» EXERCISE TASK: An exact copy of all the data is required, with pictures left out.

» SOURCE MATERIAL:
# # # # # # #

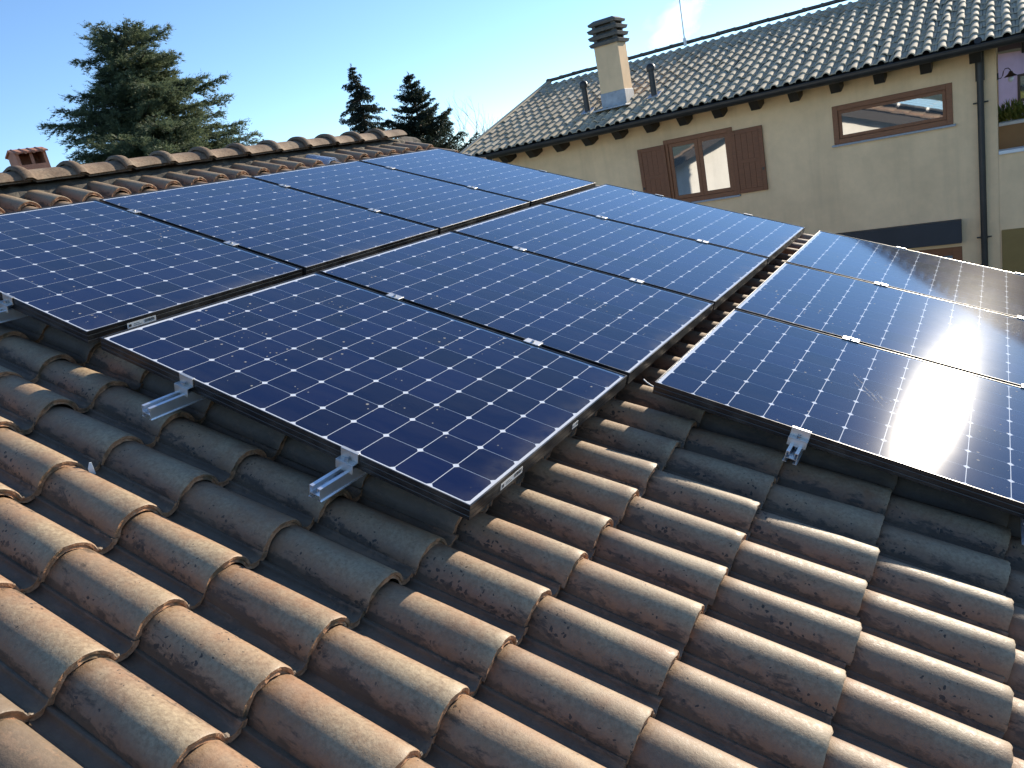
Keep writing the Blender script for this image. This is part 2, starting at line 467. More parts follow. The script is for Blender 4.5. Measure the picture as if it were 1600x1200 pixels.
def tile_mesh(seed, name="roof_tile", mats=None, smooth_seg=13):
    rng = random.Random(seed)
    R, A = 0.0775, math.radians(77)
    prof = []
    H = R * (1 - math.cos(A))
    pan = -H - 0.004
    prof.append((-R * math.sin(A) - 0.001, pan + 0.003))
    for i in range(smooth_seg + 1):
        a = -A + 2 * A * i / smooth_seg
        prof.append((R * math.sin(a), R * math.cos(a) - R))
    prof += [(0.0775, pan + 0.0065), (0.0810, pan + 0.0028), (0.0865, pan + 0.0004), (0.0950, pan - 0.0008), (0.1040, pan + 0.0012), (0.1100, pan + 0.0060), (0.1130, pan + 0.0130)]
    n = len(prof)
    # thickness: offset inwards
    th = 0.0190
    nrm = []
    for i in range(n):
        a, b = prof[max(0, i - 1)], prof[min(n - 1, i + 1)]
        dx, dy = b[0] - a[0], b[1] - a[1]; l = math.hypot(dx, dy)
        nrm.append((-dy / l, dx / l))
    st = [-0.405, -0.30, -0.20, -0.10, -0.03, -0.004, 0.0]
    ph = [rng.uniform(0, 6.28) for _ in range(6)]
    amp = rng.uniform(0.0004, 0.0012)
    verts = []
    ns = len(st)
    def P(i, k, low):
        s = st[k]
        q = prof[i]
        tap = 1.0 + 0.15 * s            # narrower at the head
        bar = i <= smooth_seg + 1
        x, z = (q[0] * tap, q[1] + (0.9 * s * 0.010 if bar else 0)) if bar else q
        if low:
            x -= nrm[i][0] * th; z -= nrm[i][1] * th
        elif k == ns - 1:
            x -= nrm[i][0] * 0.0025; z -= nrm[i][1] * 0.0025
        w = amp * (math.sin(9 * s + 3 * x * 20 + ph[0]) + 0.6 * math.sin(23 * s + ph[1]) * math.cos(40 * x + ph[2]))
        edge = 0.0
        if k >= ns - 2:
            edge = 0.0010 * math.sin(31 * x * 3 + ph[3]) + 0.0010 * math.sin(170 * x + ph[4]) + 0.0008 * math.sin(390 * x + ph[5])
        return (s + edge, x, z + w + s * 0.060)
    for k in range(ns):
        for i in range(n): verts.append(P(i, k, False))
    for k in range(ns):
        for i in range(n): verts.append(P(i, k, True))
    off = ns * n
    faces, sm, mi = [], [], []
    for k in range(ns - 1):
        for i in range(n - 1):
            faces.append((k * n + i, (k + 1) * n + i, (k + 1) * n + i + 1, k * n + i + 1)); sm.append(True); mi.append(0)
            faces.append((off + k * n + i, off + k * n + i + 1, off + (k + 1) * n + i + 1, off + (k + 1) * n + i)); sm.append(True); mi.append(0)
        # sides
        faces.append((k * n, off + k * n, off + (k + 1) * n, (k + 1) * n)); sm.append(False); mi.append(0)
        j = n - 1
        faces.append((k * n + j, (k + 1) * n + j, off + (k + 1) * n + j, off + k * n + j)); sm.append(False); mi.append(0)
    # nose: own vertices, with a shallow moulded groove
    b = len(verts); k = ns - 1
    for i in range(n):
        a_, c_ = Vector(verts[k * n + i]), Vector(verts[off + k * n + i])
        m1 = a_.lerp(c_, 0.42); m2 = a_.lerp(c_, 0.56)
        m1.x -= 0.0003; m2.x -= 0.0035
        verts += [tuple(a_), tuple(m1), tuple(m2), tuple(c_)]
    for i in range(n - 1):
        for q in range(3):
            faces.append((b + i * 4 + q, b + i * 4 + q + 1, b + (i + 1) * 4 + q + 1, b + (i + 1) * 4 + q)); sm.append(False); mi.append(1)
    # head end
    for i in range(n - 1):
        faces.append((i, i + 1, off + i + 1, off + i)); sm.append(False); mi.append(1)
    m = bpy.data.meshes.new(name)
    m.from_pydata(verts, [], faces)
    m.polygons.foreach_set("use_smooth", sm)
    m.polygons.foreach_set("material_index", mi)
    for mm in (mats or (TILE, RIM)): m.materials.append(mm)
    m.update()
    return m

PANELS = []   # (s0, t0) corner of each module
PL, PW = 1.559, 1.046
PGAP = 0.0248
for k in range(4): PANELS.append(('A', k, -1.650, 0.007 + k * (PW + PGAP), -0.009))
for k in range(4): PANELS.append(('B', k, 0.0, k * (PW + PGAP), 0.0))
for k in range(3): PANELS.append(('C', k, 1.660, 1.067 + k * (PW + PGAP), 0.0))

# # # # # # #

» RESULT OF THIS EXERCISE:
Keep writing the Blender script for this image. This is part 2, starting at line 467. More parts follow. The script is for Blender 4.5. Measure the picture as if it were 1600x1200 pixels.
def tile_mesh(seed, name="roof_tile", mats=None, smooth_seg=13):
    rng = random.Random(seed)
    R, A = 0.0775, math.radians(77)
    prof = []
    H = R * (1 - math.cos(A))
    pan = -H - 0.004
    prof.append((-R * math.sin(A) - 0.001, pan + 0.003))
    for i in range(smooth_seg + 1):
        a = -A + 2 * A * i / smooth_seg
        prof.append((R * math.sin(a), R * math.cos(a) - R))
    prof += [(0.0775, pan + 0.0065), (0.0810, pan + 0.0028), (0.0865, pan + 0.0004), (0.0950, pan - 0.0008), (0.1040, pan + 0.0012), (0.1100, pan + 0.0060), (0.1130, pan + 0.0130)]
    n = len(prof)
    # thickness: offset inwards
    th = 0.0190
    nrm = []
    for i in range(n):
        a, b = prof[max(0, i - 1)], prof[min(n - 1, i + 1)]
        dx, dy = b[0] - a[0], b[1] - a[1]; l = math.hypot(dx, dy)
        nrm.append((-dy / l, dx / l))
    st = [-0.405, -0.30, -0.20, -0.10, -0.03, -0.004, 0.0]
    ph = [rng.uniform(0, 6.28) for _ in range(6)]
    amp = rng.uniform(0.0004, 0.0012)
    verts = []
    ns = len(st)
    def P(i, k, low):
        s = st[k]
        q = prof[i]
        tap = 1.0 + 0.15 * s            # narrower at the head
        bar = i <= smooth_seg + 1
        x, z = (q[0] * tap, q[1] + (0.9 * s * 0.010 if bar else 0)) if bar else q
        if low:
            x -= nrm[i][0] * th; z -= nrm[i][1] * th
        elif k == ns - 1:
            x -= nrm[i][0] * 0.0025; z -= nrm[i][1] * 0.0025
        w = amp * (math.sin(9 * s + 3 * x * 20 + ph[0]) + 0.6 * math.sin(23 * s + ph[1]) * math.cos(40 * x + ph[2]))
        edge = 0.0
        if k >= ns - 2:
            edge = 0.0010 * math.sin(31 * x * 3 + ph[3]) + 0.0010 * math.sin(170 * x + ph[4]) + 0.0008 * math.sin(390 * x + ph[5])
        return (s + edge, x, z + w + s * 0.060)
    for k in range(ns):
        for i in range(n): verts.append(P(i, k, False))
    for k in range(ns):
        for i in range(n): verts.append(P(i, k, True))
    off = ns * n
    faces, sm, mi = [], [], []
    for k in range(ns - 1):
        for i in range(n - 1):
            faces.append((k * n + i, (k + 1) * n + i, (k + 1) * n + i + 1, k * n + i + 1)); sm.append(True); mi.append(0)
            faces.append((off + k * n + i, off + k * n + i + 1, off + (k + 1) * n + i + 1, off + (k + 1) * n + i)); sm.append(True); mi.append(0)
        # sides
        faces.append((k * n, off + k * n, off + (k + 1) * n, (k + 1) * n)); sm.append(False); mi.append(0)
        j = n - 1
        faces.append((k * n + j, (k + 1) * n + j, off + (k + 1) * n + j, off + k * n + j)); sm.append(False); mi.append(0)
    # nose: own vertices, with a shallow moulded groove
    b = len(verts); k = ns - 1
    for i in range(n):
        a_, c_ = Vector(verts[k * n + i]), Vector(verts[off + k * n + i])
        m1 = a_.lerp(c_, 0.42); m2 = a_.lerp(c_, 0.56)
        m1.x -= 0.0003; m2.x -= 0.0035
        verts += [tuple(a_), tuple(m1), tuple(m2), tuple(c_)]
    for i in range(n - 1):
        for q in range(3):
            faces.append((b + i * 4 + q, b + i * 4 + q + 1, b + (i + 1) * 4 + q + 1, b + (i + 1) * 4 + q)); sm.append(False); mi.append(1)
    # head end
    for i in range(n - 1):
        faces.append((i, i + 1, off + i + 1, off + i)); sm.append(False); mi.append(1)
    m = bpy.data.meshes.new(name)
    m.from_pydata(verts, [], faces)
    m.polygons.foreach_set("use_smooth", sm)
    m.polygons.foreach_set("material_index", mi)
    for mm in (mats or (TILE, RIM)): m.materials.append(mm)
    m.update()
    return m

PANELS = []   # (s0, t0) corner of each module
PL, PW = 1.559, 1.046
PGAP = 0.0248
for k in range(4): PANELS.append(('A', k, -1.650, 0.007 + k * (PW + PGAP), -0.009))
for k in range(4): PANELS.append(('B', k, 0.0, k * (PW + PGAP), 0.0))
for k in range(3): PANELS.append(('C', k, 1.660, 1.067 + k * (PW + PGAP), 0.0))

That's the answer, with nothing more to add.